Added Berry Gordy, Jr., “When people have said or written things to imply that I made Pop, they couldn’t be more wrong. The truth is that whatever I am, Pop made me.”

Pop had his executive-suite office on Motown’s eighteenth floor, and it soon became known that if anyone at all had some problems to discuss, there was a willing ear in Pop Gordy. The people who turned to him ranged from unknown young recording artists to some of the topmost stars in the business.

In a rare testimonial, four of the greatest stars in the nation—Diana Ross, Stevie Wonder, Marvin Gaye, and Smokey Robinson—joined in making a recording titled “Pops, We Love You!” which became a rapid-selling single, although it was done as a birthday tribute for Pop in which the four stars expressed the sentiments of the many hundreds whose lives Pop had touched.

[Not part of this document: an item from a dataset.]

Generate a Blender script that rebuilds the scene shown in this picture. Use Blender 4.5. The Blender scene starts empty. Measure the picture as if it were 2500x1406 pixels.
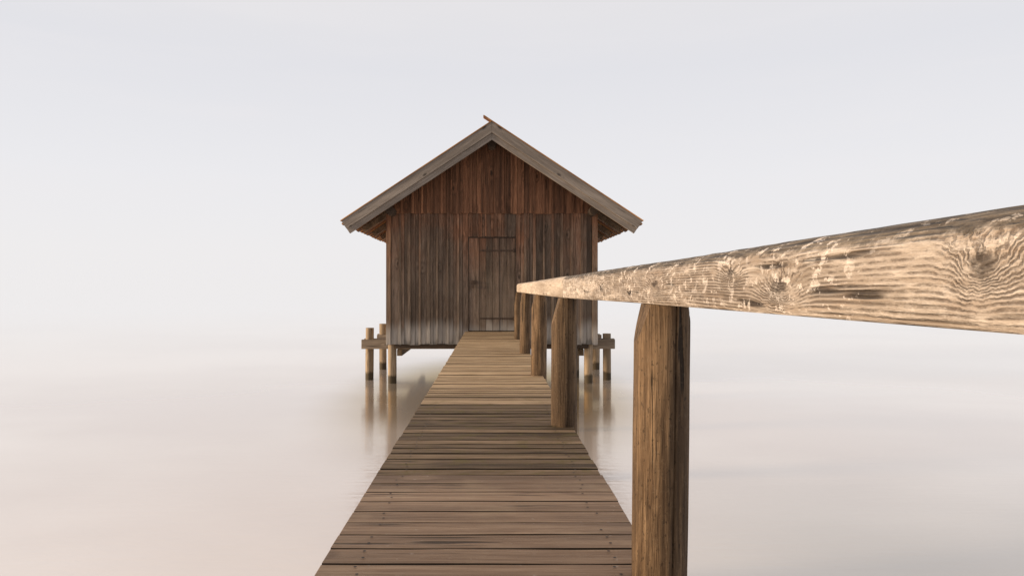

Then one midnight, Pop’s daughter Anna telephoned her brother Berry, Jr., saying that she was visiting Pop, who had indigestion. Berry went over, and the three of them talked into the wee hours, until Pop Gordy fell asleep. The next morning he arose ready for breakfast, but in an hour he was dead.

As his son Berry, Jr., says, “Pop was a man whom not one of us ever had seen depressed, not for one moment of his life. We had never known him without his humor, and his wit, so the sadness usually associated with funerals just didn’t seem right. And so we didn’t have any funeral in the usual sense. We had a celebration. We just gathered with Pop there, and we talked about Pop.”

The Gordy family was only acting out what had been one of the favorite sayings of Pop, that he had told to so many of his friends and admirers. “You can give without loving,” Pop would say, “but you cannot love without giving.” ~ Alex Haley, 1979.